#### Your task:
Review the material line by line. Identify and copy every line that contains the string "scene".

#### Given material:
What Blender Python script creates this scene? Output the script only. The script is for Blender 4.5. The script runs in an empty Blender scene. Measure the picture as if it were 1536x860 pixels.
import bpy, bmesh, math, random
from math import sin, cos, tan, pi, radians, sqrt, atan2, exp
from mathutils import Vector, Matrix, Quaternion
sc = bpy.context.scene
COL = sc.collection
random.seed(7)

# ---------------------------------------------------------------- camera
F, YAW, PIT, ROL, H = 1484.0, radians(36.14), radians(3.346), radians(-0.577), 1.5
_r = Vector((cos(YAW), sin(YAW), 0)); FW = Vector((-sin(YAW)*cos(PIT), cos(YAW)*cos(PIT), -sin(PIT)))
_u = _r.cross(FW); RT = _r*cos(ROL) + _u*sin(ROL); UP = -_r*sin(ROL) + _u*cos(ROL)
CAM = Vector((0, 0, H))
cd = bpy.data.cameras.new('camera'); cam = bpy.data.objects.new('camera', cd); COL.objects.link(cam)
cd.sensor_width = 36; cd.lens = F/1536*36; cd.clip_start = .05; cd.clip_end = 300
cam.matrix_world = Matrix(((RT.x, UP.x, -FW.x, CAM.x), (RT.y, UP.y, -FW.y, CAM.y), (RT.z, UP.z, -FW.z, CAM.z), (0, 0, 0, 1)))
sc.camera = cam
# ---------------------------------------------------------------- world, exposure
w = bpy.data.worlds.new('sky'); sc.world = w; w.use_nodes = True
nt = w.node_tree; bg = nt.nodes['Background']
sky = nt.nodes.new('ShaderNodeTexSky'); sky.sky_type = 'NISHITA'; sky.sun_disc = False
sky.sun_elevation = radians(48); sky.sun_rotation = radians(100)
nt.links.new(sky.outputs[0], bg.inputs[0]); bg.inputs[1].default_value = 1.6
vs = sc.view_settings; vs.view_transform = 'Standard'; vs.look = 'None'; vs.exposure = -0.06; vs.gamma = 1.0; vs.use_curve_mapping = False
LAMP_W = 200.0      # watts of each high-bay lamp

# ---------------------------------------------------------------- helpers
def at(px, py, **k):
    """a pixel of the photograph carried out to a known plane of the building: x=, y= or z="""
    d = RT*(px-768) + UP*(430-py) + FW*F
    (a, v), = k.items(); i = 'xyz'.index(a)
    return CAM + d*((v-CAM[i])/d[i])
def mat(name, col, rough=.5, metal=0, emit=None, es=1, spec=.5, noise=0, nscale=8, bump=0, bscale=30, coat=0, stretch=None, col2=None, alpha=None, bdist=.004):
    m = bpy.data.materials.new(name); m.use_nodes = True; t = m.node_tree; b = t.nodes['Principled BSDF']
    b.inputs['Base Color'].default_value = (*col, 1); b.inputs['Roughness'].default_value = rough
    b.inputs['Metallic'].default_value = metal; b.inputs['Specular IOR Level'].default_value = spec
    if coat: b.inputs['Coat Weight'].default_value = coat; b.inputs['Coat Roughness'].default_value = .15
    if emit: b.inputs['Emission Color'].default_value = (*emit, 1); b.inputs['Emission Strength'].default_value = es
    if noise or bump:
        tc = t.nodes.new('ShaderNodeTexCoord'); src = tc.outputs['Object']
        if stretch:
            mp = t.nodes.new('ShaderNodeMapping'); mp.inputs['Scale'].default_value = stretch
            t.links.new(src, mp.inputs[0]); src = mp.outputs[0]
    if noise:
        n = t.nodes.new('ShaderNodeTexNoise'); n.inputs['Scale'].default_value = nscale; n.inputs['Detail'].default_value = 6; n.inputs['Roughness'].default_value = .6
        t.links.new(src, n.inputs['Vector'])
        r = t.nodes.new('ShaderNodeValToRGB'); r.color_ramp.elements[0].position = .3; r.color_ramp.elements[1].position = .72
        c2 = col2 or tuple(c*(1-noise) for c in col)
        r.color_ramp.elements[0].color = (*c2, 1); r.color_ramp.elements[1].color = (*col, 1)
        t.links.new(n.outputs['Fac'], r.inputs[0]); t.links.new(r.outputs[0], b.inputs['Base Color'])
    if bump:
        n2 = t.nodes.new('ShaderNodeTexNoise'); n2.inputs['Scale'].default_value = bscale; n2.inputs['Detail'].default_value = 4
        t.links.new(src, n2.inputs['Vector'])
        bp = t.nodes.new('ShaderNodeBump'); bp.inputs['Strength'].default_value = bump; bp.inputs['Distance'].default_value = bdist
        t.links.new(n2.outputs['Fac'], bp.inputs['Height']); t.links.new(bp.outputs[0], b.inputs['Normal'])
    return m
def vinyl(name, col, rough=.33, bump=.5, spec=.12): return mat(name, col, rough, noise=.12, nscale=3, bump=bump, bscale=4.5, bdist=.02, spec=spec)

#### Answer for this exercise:
What Blender Python script creates this scene? Output the script only. The script is for Blender 4.5. The script runs in an empty Blender scene. Measure the picture as if it were 1536x860 pixels.
sc = bpy.context.scene